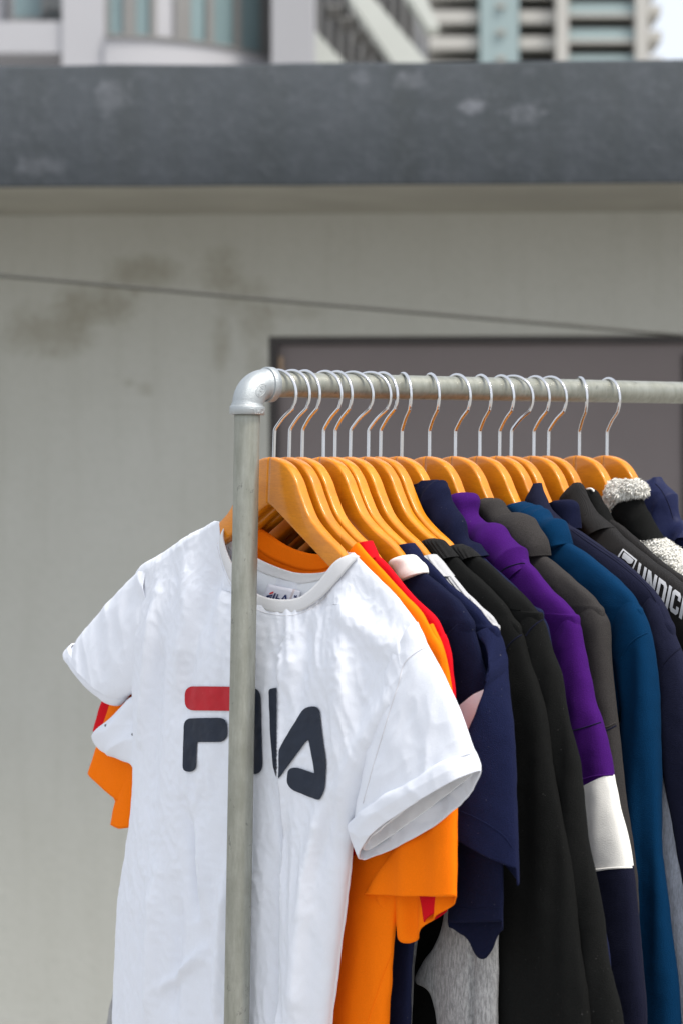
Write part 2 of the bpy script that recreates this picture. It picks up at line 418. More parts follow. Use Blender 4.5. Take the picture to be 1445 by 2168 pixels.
# roof slab: soffit and dark edge
def slab_mat():
    m, nt, b = new_mat('dark_painted_concrete')
    n1 = tex(nt, coords(nt, (1, 1, 1.0)), 2.6, 7, .7); n2 = tex(nt, coords(nt, (3.5, 1, .35)), 2.2, 5, .6); n3 = tex(nt, coords(nt), 30, 5, .7)
    c = mix(nt, ramp(nt, n1, [(.3, 0.0), (.75, 1.0)]), (.034, .042, .048), (.060, .069, .080))
    c = mix(nt, ramp(nt, n2, [(.46, 0.0), (.7, .6)]), c, (.034, .041, .044))
    c = mix(nt, ramp(nt, n3, [(.50, 0.0), (.80, .35)]), c, (.12, .13, .15))
    sp = nt.nodes.new('ShaderNodeSeparateXYZ'); nt.links.new(coords(nt), sp.inputs[0])
    def mth(op, a, bb=None, cc=None):
        q = nt.nodes.new('ShaderNodeMath'); q.operation = op
        for i, v in enumerate((a, bb, cc)):
            if v is None: continue
            if hasattr(v, 'is_output'): nt.links.new(v, q.inputs[i])
            else: q.inputs[i].default_value = v
        return q.outputs[0]
    def patch(px, py, rx, ry, amt, c, col=(.19, .20, .225)):
        cx, cz = bpt(px, py, .85); k_ = 6.5 / FPX
        dx = mth('DIVIDE', mth('SUBTRACT', sp.outputs[0], cx), rx * k_); dz = mth('DIVIDE', mth('SUBTRACT', sp.outputs[2], cz), ry * k_)
        d = mth('ADD', mth('MULTIPLY', dx, dx), mth('MULTIPLY', dz, dz)); k = mth('SUBTRACT', mth('MULTIPLY', n3, 2.2), mth('ADD', d, .55))
        return mix(nt, ramp(nt, k, [(0, 0.0), (.6, amt)]), c, col)
    for a_ in ((1000, 228, 40, 26, .6), (1110, 240, 70, 30, .3), (870, 170, 60, 30, .3), (240, 200, 60, 60, .25), (90, 350, 90, 30, .25), (760, 165, 50, 20, .2)): c = patch(*a_, c)
    wob = tex(nt, coords(nt, (1, 0, 0)), 2.3, 4, .6)      # hairline crack wandering along the edge
    for px, py, w_, x0_, x1_ in ((900, 212, .0022, 780, 1100), (1080, 277, .0022, 1010, 1240), (1300, 222, .0018, 1200, 1500), (120, 315, .0018, -20, 190)):
        cx, cz = bpt(px, py, .85); xa, xb = bpt(x0_, py, .85)[0], bpt(x1_, py, .85)[0]
        dz = mth('ABSOLUTE', mth('SUBTRACT', mth('SUBTRACT', sp.outputs[2], cz), mth('MULTIPLY', mth('SUBTRACT', wob, .5), .07)))
        inx = mth('MULTIPLY', mth('GREATER_THAN', sp.outputs[0], xa), mth('LESS_THAN', sp.outputs[0], xb))
        c = mix(nt, mth('MULTIPLY', mth('LESS_THAN', dz, w_), mth('MULTIPLY', inx, .55)), c, (.03, .036, .04))
    nt.links.new(c, b.inputs['Base Color']); b.inputs['Roughness'].default_value = .85; bump(nt, b, n3, .5, .01)
    return m
M['slab'] = slab_mat()
M['soffit'] = flat('soffit_render', (.29, .285, .245), .9, .12, 2.5, .2)
NX = 60; rs = np.random.RandomState(3)
xs = np.linspace(x0 - .3, x1 + .3, NX)
top = zl(ztop, ztopr, xs) + .004 * noise(xs * 3, 0.3) + .002 * noise(xs * 11, 4.3)
bot = zl(zbl, zbr, xs) + .0015 * noise(xs * 6, 9.1)
P = np.zeros((7, NX, 3))
for k, (yy, zz) in enumerate(((-.80, bot + .012), (-.85, bot + .0), (-.852, bot + .006), (-.852, top - .008), (-.845, top), (-.60, top), (-.58, top - .1))):
    P[k, :, 0] = xs; P[k, :, 1] = yy; P[k, :, 2] = zz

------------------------

#### Exercise task
Omit the pictures, then quote the rest of the material above exactly.

#### Exercise output
Write part 2 of the bpy script that recreates this picture. It picks up at line 418. More parts follow. Use Blender 4.5. Take the picture to be 1445 by 2168 pixels.
# roof slab: soffit and dark edge
def slab_mat():
    m, nt, b = new_mat('dark_painted_concrete')
    n1 = tex(nt, coords(nt, (1, 1, 1.0)), 2.6, 7, .7); n2 = tex(nt, coords(nt, (3.5, 1, .35)), 2.2, 5, .6); n3 = tex(nt, coords(nt), 30, 5, .7)
    c = mix(nt, ramp(nt, n1, [(.3, 0.0), (.75, 1.0)]), (.034, .042, .048), (.060, .069, .080))
    c = mix(nt, ramp(nt, n2, [(.46, 0.0), (.7, .6)]), c, (.034, .041, .044))
    c = mix(nt, ramp(nt, n3, [(.50, 0.0), (.80, .35)]), c, (.12, .13, .15))
    sp = nt.nodes.new('ShaderNodeSeparateXYZ'); nt.links.new(coords(nt), sp.inputs[0])
    def mth(op, a, bb=None, cc=None):
        q = nt.nodes.new('ShaderNodeMath'); q.operation = op
        for i, v in enumerate((a, bb, cc)):
            if v is None: continue
            if hasattr(v, 'is_output'): nt.links.new(v, q.inputs[i])
            else: q.inputs[i].default_value = v
        return q.outputs[0]
    def patch(px, py, rx, ry, amt, c, col=(.19, .20, .225)):
        cx, cz = bpt(px, py, .85); k_ = 6.5 / FPX
        dx = mth('DIVIDE', mth('SUBTRACT', sp.outputs[0], cx), rx * k_); dz = mth('DIVIDE', mth('SUBTRACT', sp.outputs[2], cz), ry * k_)
        d = mth('ADD', mth('MULTIPLY', dx, dx), mth('MULTIPLY', dz, dz)); k = mth('SUBTRACT', mth('MULTIPLY', n3, 2.2), mth('ADD', d, .55))
        return mix(nt, ramp(nt, k, [(0, 0.0), (.6, amt)]), c, col)
    for a_ in ((1000, 228, 40, 26, .6), (1110, 240, 70, 30, .3), (870, 170, 60, 30, .3), (240, 200, 60, 60, .25), (90, 350, 90, 30, .25), (760, 165, 50, 20, .2)): c = patch(*a_, c)
    wob = tex(nt, coords(nt, (1, 0, 0)), 2.3, 4, .6)      # hairline crack wandering along the edge
    for px, py, w_, x0_, x1_ in ((900, 212, .0022, 780, 1100), (1080, 277, .0022, 1010, 1240), (1300, 222, .0018, 1200, 1500), (120, 315, .0018, -20, 190)):
        cx, cz = bpt(px, py, .85); xa, xb = bpt(x0_, py, .85)[0], bpt(x1_, py, .85)[0]
        dz = mth('ABSOLUTE', mth('SUBTRACT', mth('SUBTRACT', sp.outputs[2], cz), mth('MULTIPLY', mth('SUBTRACT', wob, .5), .07)))
        inx = mth('MULTIPLY', mth('GREATER_THAN', sp.outputs[0], xa), mth('LESS_THAN', sp.outputs[0], xb))
        c = mix(nt, mth('MULTIPLY', mth('LESS_THAN', dz, w_), mth('MULTIPLY', inx, .55)), c, (.03, .036, .04))
    nt.links.new(c, b.inputs['Base Color']); b.inputs['Roughness'].default_value = .85; bump(nt, b, n3, .5, .01)
    return m
M['slab'] = slab_mat()
M['soffit'] = flat('soffit_render', (.29, .285, .245), .9, .12, 2.5, .2)
NX = 60; rs = np.random.RandomState(3)
xs = np.linspace(x0 - .3, x1 + .3, NX)
top = zl(ztop, ztopr, xs) + .004 * noise(xs * 3, 0.3) + .002 * noise(xs * 11, 4.3)
bot = zl(zbl, zbr, xs) + .0015 * noise(xs * 6, 9.1)
P = np.zeros((7, NX, 3))
for k, (yy, zz) in enumerate(((-.80, bot + .012), (-.85, bot + .0), (-.852, bot + .006), (-.852, top - .008), (-.845, top), (-.60, top), (-.58, top - .1))):
    P[k, :, 0] = xs; P[k, :, 1] = yy; P[k, :, 2] = zz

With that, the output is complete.